Well, the available software has no way of figuring that out for itself, so it makes no difference. And, to be precise, "people from the internet should not be using it", which is rather a different thing.
I presume there is no way to by-pass the certificate signing process - even for internal apps. Is there?
Not unless you can live with the warning boxes.
-- *** E-Mail is NOT a SECURE channel *** James B. Byrne mailto:ByrneJB@Harte-Lyne.ca Harte & Lyne Limited http://www.harte-lyne.ca 9 Brockley Drive vox: +1 905 561 1241 Hamilton, Ontario fax: +1 905 561 0757 Canada L8E 3C3
CentOS mailing list CentOS@centos.org http://lists.centos.org/mailman/listinfo/centos
On Mon, 24 Aug 2009, aurfalien@gmail.com wrote:
I would go buy a cert.
They aren't much money and you can specify the granularity you want the cert to have, the more granularity, the higher the cost but they are not that much anyways.
The difficulty with purchased certificates is timely revocation, since, as you note,
After all, 75% of breaches occur form within.

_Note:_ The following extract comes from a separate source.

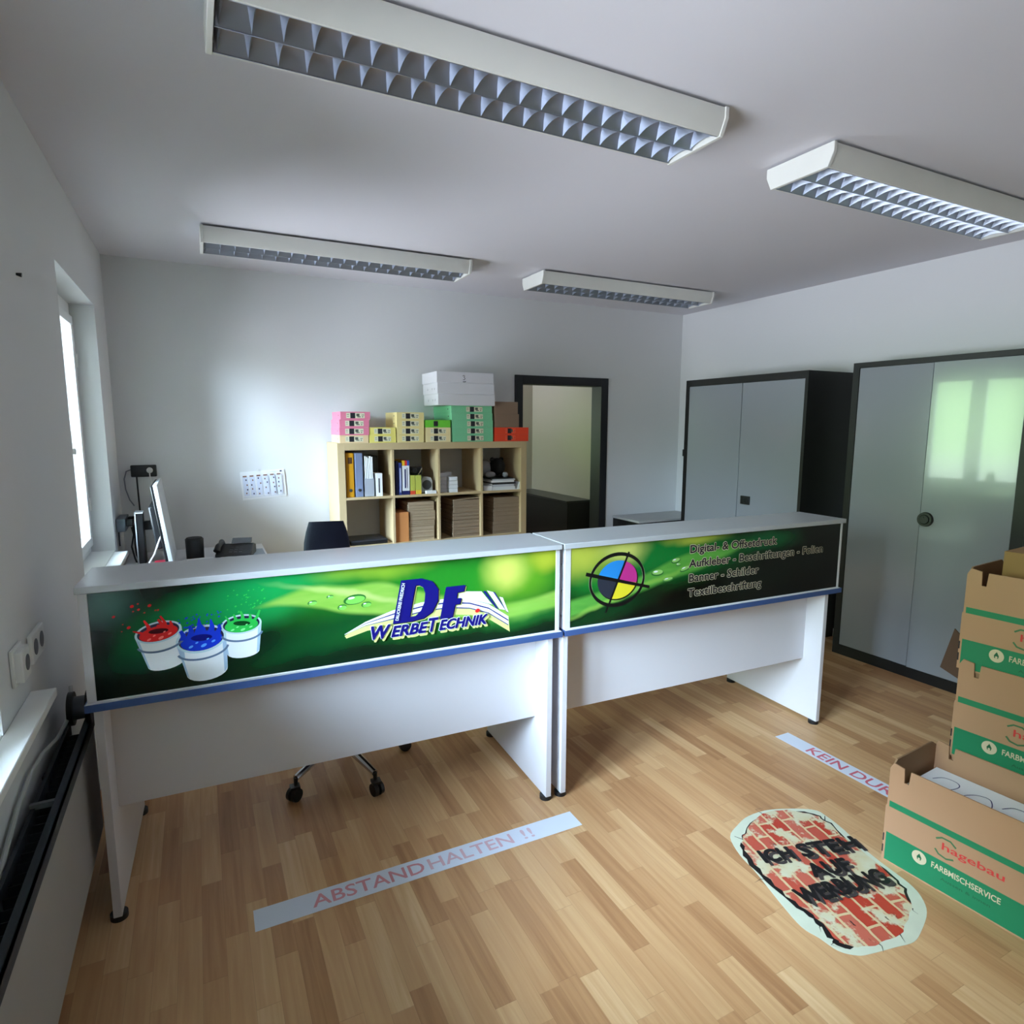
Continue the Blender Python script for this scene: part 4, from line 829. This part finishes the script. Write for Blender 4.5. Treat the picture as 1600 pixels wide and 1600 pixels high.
def brick_mat():
    m = bpy.data.materials.new('brick_print'); m.use_nodes = True; nt = m.node_tree; N = nt.nodes.new; L = nt.links.new; b = nt.nodes['Principled BSDF']
    tc = N('ShaderNodeTexCoord'); mp = N('ShaderNodeMapping'); mp.inputs['Rotation'].default_value = (0, 0, R(90)); L(tc.outputs['Object'], mp.inputs[0])
    nz = N('ShaderNodeTexNoise'); nz.inputs['Scale'].default_value = 22; nz.inputs['Detail'].default_value = 4; L(tc.outputs['Object'], nz.inputs['Vector'])
    va = N('ShaderNodeVectorMath'); va.operation = 'MULTIPLY_ADD'; L(nz.outputs['Color'], va.inputs[0]); va.inputs[1].default_value = (.012, .012, 0); L(mp.outputs[0], va.inputs[2])
    br = N('ShaderNodeTexBrick'); L(va.outputs[0], br.inputs['Vector']); br.inputs['Scale'].default_value = 1.0
    br.inputs['Brick Width'].default_value = .135; br.inputs['Row Height'].default_value = .056; br.inputs['Mortar Size'].default_value = .005; br.inputs['Mortar Smooth'].default_value = .1; br.inputs['Bias'].default_value = .0
    br.inputs['Color1'].default_value = lin((178, 52, 34)); br.inputs['Color2'].default_value = lin((190, 96, 76)); br.inputs['Mortar'].default_value = lin((206, 180, 136))
    n2 = N('ShaderNodeTexNoise'); n2.inputs['Scale'].default_value = 8.5; n2.inputs['Detail'].default_value = 6; n2.inputs['Roughness'].default_value = .62; L(tc.outputs['Object'], n2.inputs['Vector'])
    rp = N('ShaderNodeValToRGB'); rp.color_ramp.elements[0].position = .487; rp.color_ramp.elements[1].position = .54; L(n2.outputs[0], rp.inputs[0])
    pl_ = N('ShaderNodeTexNoise'); pl_.inputs['Scale'].default_value = 16; L(tc.outputs['Object'], pl_.inputs['Vector'])
    pc = N('ShaderNodeMix'); pc.data_type = 'RGBA'; L(pl_.outputs[0], pc.inputs[0]); pc.inputs[6].default_value = lin((198, 174, 114)); pc.inputs[7].default_value = lin((206, 208, 188))
    mx = N('ShaderNodeMix'); mx.data_type = 'RGBA'; L(rp.outputs[0], mx.inputs[0]); L(br.outputs['Color'], mx.inputs[6]); L(pc.outputs[2], mx.inputs[7])
    # dark scuffs
    n3 = N('ShaderNodeTexNoise'); n3.inputs['Scale'].default_value = 30; n3.inputs['Detail'].default_value = 5; mp3 = N('ShaderNodeMapping'); mp3.inputs['Scale'].default_value = (1, .35, 1); L(tc.outputs['Object'], mp3.inputs[0]); L(mp3.outputs[0], n3.inputs['Vector'])
    r3 = N('ShaderNodeValToRGB'); r3.color_ramp.elements[0].position = .66; r3.color_ramp.elements[1].position = .70; L(n3.outputs[0], r3.inputs[0])
    m2 = N('ShaderNodeMix'); m2.data_type = 'RGBA'; L(r3.outputs[0], m2.inputs[0]); L(mx.outputs[2], m2.inputs[6]); m2.inputs[7].default_value = lin((40, 32, 30))
    L(m2.outputs[2], b.inputs['Base Color']); b.inputs['Roughness'].default_value = .4
    return m
SC = (2.41, -3.48)
t = thing('floor_sticker', 'oval brick wall floor sticker with black graffiti lettering', 'floor sticker', (SC[0], SC[1], 0), R(-11))
def toloc(P):
    c, s = math.cos(R(11)), math.sin(R(11))
    return [((x-SC[0])*c-(y-SC[1])*s, (x-SC[0])*s+(y-SC[1])*c) for x, y in P]
MB().prism(smooth_poly(toloc(OUT)), 0, .0006, 'z').build('plaster_edge', mat('plaster_print', (202, 206, 184), .4, var=.10, scale=14), t)
inn = smooth_poly(toloc(INN)); rn = random.Random(9); inn = [(x+rn.uniform(-.004, .004), y+rn.uniform(-.004, .004)) for x, y in inn]
q = Print(flat()); q.poly(inn, 0)
bm = q.mb
nI = len(inn)
def crack(i0, i1, w): 
    pts = [inn[i % nI] for i in range(i0, i1)]; ws = [w*(.25+rn.random()) for _ in pts]; ws[0] = ws[-1] = .001
    q.geo(ribbon([(x+rn.uniform(-.004, .004), y) for x, y in pts], ws), 1)
crack(56, 84, .022); crack(14, 26, .010); crack(30, 40, .008); crack(84, 90, .005); crack(2, 8, .004)
for k in range(9):
    i = rn.randrange(nI); x, y = inn[i]; l = (x*x+y*y)**.5; q.geo(ribbon([(x, y), (x+x/l*.02+rn.uniform(-.02, .02), y+y/l*.02+.01), (x+x/l*.03+rn.uniform(-.03, .03), y+y/l*.03)], [.004, .002, .0005]), 1)
for dx, dy, bo, mi in ((.010, -.016, .003, 2), (0, 0, .0042, 1)):
    for s_, x, y, w, h, r_ in (('ICH', -.175, .078, .125, .062, -4), ('STEH', -.015, .066, .250, .066, -4), ('AUF', -.055, -.032, .165, .062, -3), ('WERBUNG', -.180, -.130, .365, .066, 1)):
        q.bold(fit_text(s_, w, h, 0, .05, .69), mi, (x+dx, y+dy), r_, bo)
q.build('brick_picture', [brick_mat(), mat('spray_black', (16, 14, 16), .4), mat('spray_smudge', (62, 54, 52), .5)], t)

# ================================================================ cardboard boxes
KRF = mat('carton_brown', (178, 136, 104), .75, var=.05, scale=4, bump=.1, bscale=120); KRI = mat('carton_inside', (150, 116, 86), .8, var=.06); GRN = mat('carton_green', (14, 124, 82), .6, var=.03); CREAM = mat('carton_cream', (206, 190, 160), .7)
REDK = mat('carton_red', (206, 56, 52), .6); GD = mat('carton_dark_green', (18, 92, 58), .6)
Hb, Lb, Db, th = .387, .60, .325, .006
def carton(label, loc, rz, group='open cartons with green stripes', flap=False):
    """front face in the local y/z plane at x=0, running toward -y; depth toward +x"""
    t = thing('storage_carton', label, 'box', loc, rz, group)
    # front with chamfered corner and a notch, at the two ends
    def side_profile():
        p = [(0, 0), (0, .215), (-.004, .22), (-.004, Hb-.022), (-.016, Hb), (-.052, Hb-.006), (-.055, Hb-.058), (-.070, Hb-.058), (-.074, Hb-.008)]
        return p+[(-Lb-y, z) for y, z in p[::-1]]
    MB().prism(side_profile(), 0, th, 'x').build('front_panel', KRF, t)
    MB().prism(side_profile(), Db-th, Db, 'x').build('rear_panel', KRF, t)
    for y in (-th-.002, -Lb+.002): MB().prism([(th, 0), (Db-th, 0), (Db-th, Hb-.018), (Db-.035, Hb), (.04, Hb), (th, Hb-.03)], y, y+th, 'y').build('end_panel', KRI, t)
    BOX(th, Db-th, -Lb+th+.002, -th-.002, .001, .006).build('bottom_panel', KRI, t)
    q = Print(lambda u, v, k: (-.0003-.00012*k, -u, v))
    q.poly([(.010, .006), (Lb-.010, .006), (Lb-.010, .116), (.010, .116)], 0); q.poly([(.012, .217), (Lb-.012, .217), (Lb-.012, .240), (.012, .240)], 0)
    q.poly(ell(.126, .084, .024, .024, 0, 28), 1); q.poly([(.126, .099), (.134, .085), (.132, .075), (.120, .075), (.118, .085)], 2); q.poly(ell(.126, .079, .004, .004, 0, 10), 1)
    q.geo(fit_text('hagebau', .182, .034, .012), 3, (.192, .150))
    q.geo(ribbon([(.172, .188), (.190, .200), (.216, .200), (.234, .186)], .006), 4); q.geo(ribbon([(.172, .150), (.184, .136), (.208, .131), (.230, .140)], .006), 4)
    q.geo(fit_text('FARBMISCHSERVICE', .205, .022, .02), 1, (.166, .075)); q.geo(fit_text('Aussen & innen', .148, .010, .01, 0, .69), 2, (.197, .047))
    q.build('carton_print', [GRN, CREAM, GD, REDK, mat('carton_olive', (60, 110, 70), .6)], t)
    sl = MB()
    for z in (.03, .075): sl.box(-.0002, .004, -.004, .0005, z, z+.03)
    sl.build('slot', INK, t)
    return t
fb = carton('open carton in front with 2023 paper on its contents, standing on the floor', (2.6615, -3.541, 0), R(4.2))
ang = R(5.0); ST = (2.992, -3.566)
b0 = carton('lowest striped carton of the stack, hidden behind the front carton', (ST[0]+.004, ST[1]-.004, 0), ang)
b1 = carton('middle striped carton of the stack behind the front carton', (ST[0], ST[1], .346), ang)
b2 = carton('topmost striped carton of the stack behind the front carton', (ST[0]-.010, ST[1]+.024, .692), ang)
b0.scale = (1.04, 1.04, 1); b0.location.x += .010; b0.location.y += .010; b2.scale = (.962, .962, 1); b2.location.x += .016; b2.location.y -= .016
# contents that carry the carton above
for b, nm in ((b0, 'lowest'), (b1, 'middle')):
    o = BOX(.012, Db-.012, -Lb+.014, -.014, .0065, .3452)  .build('packed_stack', KRI); tag(o, f'brown packing filling the {nm} carton of the stack', 'packing', 'packing in the stacked cartons'); o.location = b.location; o.rotation_euler = b.rotation_euler
# paper block with handwriting in the front carton
pb = thing('paper_block', 'white paper block with handwritten 2023 in the front carton', 'papers', tuple(fb.location), fb.rotation_euler.z)
BOX(.012, Db-.03, -Lb+.02, -.028, .0065, .290).build('sheets', PAPER, pb)
q = Print(lambda u, v, k: (.02+v, -u, .2905+.0001*k))
PEN = mat('pen_violet', (58, 60, 110), .5)
def hand(pts, ox, oy, s=1.0): q.geo(ribbon(smooth_open([(ox+x*s, oy+y*s) for x, y in pts]), .0036), 0)
def smooth_open(P, n=5):
    out = []; k = len(P)
    for i in range(k-1):
        p0, p1, p2, p3 = (Vector(P[max(0, min(k-1, i+j-1))]) for j in range(4))
        for s in range(n):
            u = s/n; out.append(tuple(.5*((2*p1)+(-p0+p2)*u+(2*p0-5*p1+4*p2-p3)*u*u+(-p0+3*p1-3*p2+p3)*u**3)))
    return out+[P[-1]]
two = [(.0, .17), (.02, .21), (.06, .215), (.08, .19), (.07, .14), (.03, .06), (.005, .03), (.03, .035), (.09, .03)]
hand(two, .06, .005); hand([(.05, .20), (.02, .18), (.0, .12), (.02, .05), (.05, .03), (.085, .07), (.09, .14), (.07, .19), (.05, .20)], .17, .005); hand(two, .28, .005)
hand([(.0, .18), (.03, .21), (.07, .20), (.07, .15), (.03, .125), (.07, .11), (.08, .06), (.04, .03), (.0, .05)], .39, .005)
q.build('handwriting', [PEN], pb)
# closed brown carton in the top one
t = thing('closed_carton', 'closed dark brown carton with white label inside the topmost striped carton', 'box', (b2.location.x, b2.location.y, b2.location.z), ang)
BOX(.10, .30, -Lb+.03, -.075, .0065, .452).build('body', mat('carton_dark_brown', (150, 112, 66), .75), t); BOX(.16, .27, -.34, -.15, .4525, .4535).build('white_label', PAPER, t)
# loose flap leaning out behind the stack
o = MB().prism([(0, 0), (.10, 0), (.10, .19), (.0, .15)], 0, .005, 'y').build('end_flap', mat('flap_brown', (84, 60, 46), .8), b1)
o.matrix_parent_inverse = (Matrix.Translation(b1.location) @ Matrix.Rotation(ang, 4, 'Z')).inverted(); o.location = (3.24, -3.466, .555); o.rotation_euler = (0, R(-14), R(80))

You can take that how ever you want but the days of a soft nougatine LAN are over.
An in-house Certificate Authority can revoke, say, a locally issued OpenVPN certificate very quickly. If HR calls you aside for a quick and quiet meeting to halt all network access for Jane Employee, having the ability to revoke her certificate(s) by the time she's ushered from the building is nearly essential.
The same thing is true if a user's laptop is stolen. An employee called me early one Sunday morning to let me know that someone had broken into his house and stolen, among other things, his laptop. He had things encrypted, but it was still very reassuring to everyone that I was able to revoke his VPN cert within a few minutes.